start

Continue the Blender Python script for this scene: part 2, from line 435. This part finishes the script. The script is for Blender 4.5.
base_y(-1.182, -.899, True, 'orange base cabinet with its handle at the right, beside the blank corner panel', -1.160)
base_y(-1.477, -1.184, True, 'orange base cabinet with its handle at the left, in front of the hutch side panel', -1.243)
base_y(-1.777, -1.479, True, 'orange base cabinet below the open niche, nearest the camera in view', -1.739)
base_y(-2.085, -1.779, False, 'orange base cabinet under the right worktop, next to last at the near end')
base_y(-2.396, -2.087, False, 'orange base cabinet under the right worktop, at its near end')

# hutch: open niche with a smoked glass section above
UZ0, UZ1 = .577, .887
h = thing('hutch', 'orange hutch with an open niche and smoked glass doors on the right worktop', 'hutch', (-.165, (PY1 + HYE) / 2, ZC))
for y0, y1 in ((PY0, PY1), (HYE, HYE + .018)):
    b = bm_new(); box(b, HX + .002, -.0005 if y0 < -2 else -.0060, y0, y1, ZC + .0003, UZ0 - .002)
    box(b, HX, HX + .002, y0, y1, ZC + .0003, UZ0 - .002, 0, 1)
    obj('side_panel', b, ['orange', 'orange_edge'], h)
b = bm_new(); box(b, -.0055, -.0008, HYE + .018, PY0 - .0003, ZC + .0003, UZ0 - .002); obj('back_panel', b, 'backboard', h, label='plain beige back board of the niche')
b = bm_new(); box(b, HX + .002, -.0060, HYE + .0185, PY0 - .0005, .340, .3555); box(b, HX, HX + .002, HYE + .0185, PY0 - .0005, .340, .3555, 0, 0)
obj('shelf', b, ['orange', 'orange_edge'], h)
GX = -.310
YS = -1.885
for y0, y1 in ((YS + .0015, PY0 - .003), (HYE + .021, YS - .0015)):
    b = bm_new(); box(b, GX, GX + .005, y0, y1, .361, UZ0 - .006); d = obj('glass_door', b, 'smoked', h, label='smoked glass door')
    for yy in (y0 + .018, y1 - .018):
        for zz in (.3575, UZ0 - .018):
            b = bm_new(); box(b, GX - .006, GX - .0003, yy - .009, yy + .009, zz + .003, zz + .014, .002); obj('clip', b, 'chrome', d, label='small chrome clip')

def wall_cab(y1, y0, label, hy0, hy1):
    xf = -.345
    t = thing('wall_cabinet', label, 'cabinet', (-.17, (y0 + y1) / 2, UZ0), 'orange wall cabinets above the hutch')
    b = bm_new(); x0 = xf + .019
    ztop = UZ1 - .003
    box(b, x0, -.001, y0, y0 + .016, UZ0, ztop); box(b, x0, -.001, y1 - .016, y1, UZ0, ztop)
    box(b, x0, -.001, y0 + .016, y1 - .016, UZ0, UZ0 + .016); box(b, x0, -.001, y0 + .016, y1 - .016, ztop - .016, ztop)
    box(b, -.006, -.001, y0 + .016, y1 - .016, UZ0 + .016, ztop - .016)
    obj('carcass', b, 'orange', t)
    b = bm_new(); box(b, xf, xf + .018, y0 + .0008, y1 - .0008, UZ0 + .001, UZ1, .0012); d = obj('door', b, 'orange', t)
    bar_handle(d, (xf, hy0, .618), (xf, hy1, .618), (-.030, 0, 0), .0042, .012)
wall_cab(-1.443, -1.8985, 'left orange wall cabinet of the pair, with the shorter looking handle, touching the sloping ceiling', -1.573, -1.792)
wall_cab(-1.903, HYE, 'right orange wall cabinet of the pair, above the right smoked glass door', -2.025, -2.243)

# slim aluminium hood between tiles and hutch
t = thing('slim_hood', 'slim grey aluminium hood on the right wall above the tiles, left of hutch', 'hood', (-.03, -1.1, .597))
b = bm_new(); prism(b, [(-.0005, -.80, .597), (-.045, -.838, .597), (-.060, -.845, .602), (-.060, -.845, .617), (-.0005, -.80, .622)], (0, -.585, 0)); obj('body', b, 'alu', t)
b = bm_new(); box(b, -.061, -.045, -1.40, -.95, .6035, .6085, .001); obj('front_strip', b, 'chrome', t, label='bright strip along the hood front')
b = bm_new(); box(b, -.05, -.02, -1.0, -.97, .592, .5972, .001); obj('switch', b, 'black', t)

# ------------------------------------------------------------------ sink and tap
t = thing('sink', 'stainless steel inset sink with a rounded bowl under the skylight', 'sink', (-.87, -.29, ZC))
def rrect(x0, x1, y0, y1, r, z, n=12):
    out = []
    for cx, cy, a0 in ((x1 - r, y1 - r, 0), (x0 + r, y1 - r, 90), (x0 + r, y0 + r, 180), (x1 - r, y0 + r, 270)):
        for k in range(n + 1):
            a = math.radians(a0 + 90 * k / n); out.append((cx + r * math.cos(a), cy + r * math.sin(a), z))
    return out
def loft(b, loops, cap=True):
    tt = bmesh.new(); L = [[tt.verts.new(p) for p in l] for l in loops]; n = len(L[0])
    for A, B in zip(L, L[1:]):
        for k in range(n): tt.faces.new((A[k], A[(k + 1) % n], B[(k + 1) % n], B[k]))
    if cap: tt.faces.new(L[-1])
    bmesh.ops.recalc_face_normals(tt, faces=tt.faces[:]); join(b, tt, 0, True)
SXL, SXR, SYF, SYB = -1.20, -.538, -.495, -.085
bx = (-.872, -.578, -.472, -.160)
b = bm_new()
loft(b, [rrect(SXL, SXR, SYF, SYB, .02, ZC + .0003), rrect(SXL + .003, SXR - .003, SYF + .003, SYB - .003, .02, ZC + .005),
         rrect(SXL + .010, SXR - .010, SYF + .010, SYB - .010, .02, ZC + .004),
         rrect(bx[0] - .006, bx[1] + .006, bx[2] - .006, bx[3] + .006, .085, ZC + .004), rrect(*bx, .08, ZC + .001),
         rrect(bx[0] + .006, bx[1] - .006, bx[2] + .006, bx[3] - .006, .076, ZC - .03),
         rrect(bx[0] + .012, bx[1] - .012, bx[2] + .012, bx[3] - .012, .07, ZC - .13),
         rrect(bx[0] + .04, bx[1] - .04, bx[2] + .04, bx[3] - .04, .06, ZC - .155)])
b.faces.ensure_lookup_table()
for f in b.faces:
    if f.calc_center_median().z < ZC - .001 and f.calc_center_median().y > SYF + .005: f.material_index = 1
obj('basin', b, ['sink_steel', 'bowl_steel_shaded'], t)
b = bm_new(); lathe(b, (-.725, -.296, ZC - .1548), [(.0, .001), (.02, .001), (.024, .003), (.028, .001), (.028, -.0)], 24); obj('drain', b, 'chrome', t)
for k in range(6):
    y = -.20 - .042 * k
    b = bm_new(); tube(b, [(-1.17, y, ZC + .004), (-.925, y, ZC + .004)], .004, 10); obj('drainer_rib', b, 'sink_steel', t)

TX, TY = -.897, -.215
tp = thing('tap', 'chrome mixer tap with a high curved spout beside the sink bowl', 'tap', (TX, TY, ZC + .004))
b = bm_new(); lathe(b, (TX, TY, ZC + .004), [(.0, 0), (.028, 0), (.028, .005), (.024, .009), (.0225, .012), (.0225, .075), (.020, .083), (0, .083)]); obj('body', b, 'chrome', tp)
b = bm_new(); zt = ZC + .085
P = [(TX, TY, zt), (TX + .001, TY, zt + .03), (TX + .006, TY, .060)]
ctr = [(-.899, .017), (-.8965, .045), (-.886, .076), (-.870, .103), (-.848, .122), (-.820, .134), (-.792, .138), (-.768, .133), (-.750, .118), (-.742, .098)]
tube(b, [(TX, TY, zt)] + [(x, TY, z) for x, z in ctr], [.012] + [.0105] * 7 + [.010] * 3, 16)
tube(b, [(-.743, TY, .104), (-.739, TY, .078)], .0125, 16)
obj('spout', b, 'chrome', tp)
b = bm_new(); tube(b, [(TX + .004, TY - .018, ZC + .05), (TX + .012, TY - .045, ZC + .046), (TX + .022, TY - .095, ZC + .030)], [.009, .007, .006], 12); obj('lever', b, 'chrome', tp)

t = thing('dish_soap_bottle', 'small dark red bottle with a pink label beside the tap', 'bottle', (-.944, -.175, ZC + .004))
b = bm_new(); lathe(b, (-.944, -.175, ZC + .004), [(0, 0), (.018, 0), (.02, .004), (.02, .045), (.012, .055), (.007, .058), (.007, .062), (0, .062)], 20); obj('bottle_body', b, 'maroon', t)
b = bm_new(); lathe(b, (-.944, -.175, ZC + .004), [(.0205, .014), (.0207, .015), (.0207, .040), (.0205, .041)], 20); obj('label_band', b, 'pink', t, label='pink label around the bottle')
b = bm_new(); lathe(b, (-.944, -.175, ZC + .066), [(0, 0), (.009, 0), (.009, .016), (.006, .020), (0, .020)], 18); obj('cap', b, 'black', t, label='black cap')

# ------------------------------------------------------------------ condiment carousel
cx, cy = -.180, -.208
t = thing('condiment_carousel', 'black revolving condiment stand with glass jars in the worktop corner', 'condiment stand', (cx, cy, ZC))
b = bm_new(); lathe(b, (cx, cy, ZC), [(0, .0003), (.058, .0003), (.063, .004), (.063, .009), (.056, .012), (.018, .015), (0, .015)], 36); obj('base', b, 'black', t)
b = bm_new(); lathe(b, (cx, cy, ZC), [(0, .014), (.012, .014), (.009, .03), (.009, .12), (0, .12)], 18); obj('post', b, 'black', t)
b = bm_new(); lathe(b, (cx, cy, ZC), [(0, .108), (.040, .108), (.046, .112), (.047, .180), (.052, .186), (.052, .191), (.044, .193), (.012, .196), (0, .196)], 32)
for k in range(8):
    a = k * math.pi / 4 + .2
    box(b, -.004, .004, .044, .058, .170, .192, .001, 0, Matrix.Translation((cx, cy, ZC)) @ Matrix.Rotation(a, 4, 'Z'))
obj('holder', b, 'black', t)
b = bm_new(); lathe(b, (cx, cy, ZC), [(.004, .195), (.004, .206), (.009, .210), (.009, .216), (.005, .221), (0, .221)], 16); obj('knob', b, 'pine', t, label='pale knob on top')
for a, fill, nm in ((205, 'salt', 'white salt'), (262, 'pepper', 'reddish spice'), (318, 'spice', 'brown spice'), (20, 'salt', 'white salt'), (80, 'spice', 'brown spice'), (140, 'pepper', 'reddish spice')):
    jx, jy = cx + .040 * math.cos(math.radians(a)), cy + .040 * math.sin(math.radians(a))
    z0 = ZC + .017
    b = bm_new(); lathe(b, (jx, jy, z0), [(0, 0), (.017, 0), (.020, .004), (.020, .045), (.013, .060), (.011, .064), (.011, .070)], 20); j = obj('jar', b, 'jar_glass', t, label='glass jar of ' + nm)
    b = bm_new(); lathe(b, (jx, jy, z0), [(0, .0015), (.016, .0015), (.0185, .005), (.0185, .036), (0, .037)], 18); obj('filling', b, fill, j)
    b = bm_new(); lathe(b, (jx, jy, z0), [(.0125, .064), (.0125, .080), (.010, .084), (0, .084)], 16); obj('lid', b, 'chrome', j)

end

▸ What needs to be done
Lines from the beginning of the data above through the line containing "base_y(-2.396, -2.087, False, 'orange" are to be returned exactly, and no others.

▸ Right answer
Continue the Blender Python script for this scene: part 2, from line 435. This part finishes the script. The script is for Blender 4.5.
base_y(-1.182, -.899, True, 'orange base cabinet with its handle at the right, beside the blank corner panel', -1.160)
base_y(-1.477, -1.184, True, 'orange base cabinet with its handle at the left, in front of the hutch side panel', -1.243)
base_y(-1.777, -1.479, True, 'orange base cabinet below the open niche, nearest the camera in view', -1.739)
base_y(-2.085, -1.779, False, 'orange base cabinet under the right worktop, next to last at the near end')
base_y(-2.396, -2.087, False, 'orange base cabinet under the right worktop, at its near end')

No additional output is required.